What about your first time performing music?

I had two instructors, jazz musicians — a singer and a pianist who were a couple, older than my parents. They were people I used to go to every weekend to learn piano and sing. I was probably eight when I started being their student. At 10 I did my first piano recital. I was a terrified. Absolutely. Piano was all right, but it was singing that I was absolutely terrified of.

What were you afraid of?

I don't know. I was actually too nervous to sing.

How did you eventually get comfortable performing?

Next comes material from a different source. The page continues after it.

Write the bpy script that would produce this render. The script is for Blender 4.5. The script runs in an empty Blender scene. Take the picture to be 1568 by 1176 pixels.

When I moved to London with Johnny Hostile [who later produced both Savages albums]. In our band John & Jehn, I played a Farfisa organ. I had a massive, particular Farfisa with a big cabinet, which weighted about 72 kilos. I was playing the bass with my left hand and the organ with my right hand — a bit like a Doors thing — and I would be singing. This was very formative. We were playing everywhere in London, absolutely everywhere, every shithole. We learned so much from those experiences, and we toured in Europe for several years. So just experience, that's how I got over it. I was really scared to sing and perform, but the more I did it, the more I got over it. I get nervous still, but I'm not nervous when the room is full. If I have an anxiety, I'm thinking, "Is no one going to come?"

I rewatched your performance at the David Bowie Is... exhibit opening in Paris from last year. Obviously it's extra emotional now because of his recent passing, but what also struck me is the way you presented those songs live is different than the way you present songs by Savages.

It is different. I was part of a project. I wasn't the center of it, I was just providing vocals. It wasn't my thing — I was directed for it, there were loads of dancers — so it's not me in Savages. I can be a singer as well for different projects if I feel like it. Savages is particular because it's where I found my voice. Savages is where I found my Jehnny Beth character. It's where I found how to express myself. And I enjoy it the most. But I like to sing for other people as well, and I like to consider myself a singer, not just a musician in a band.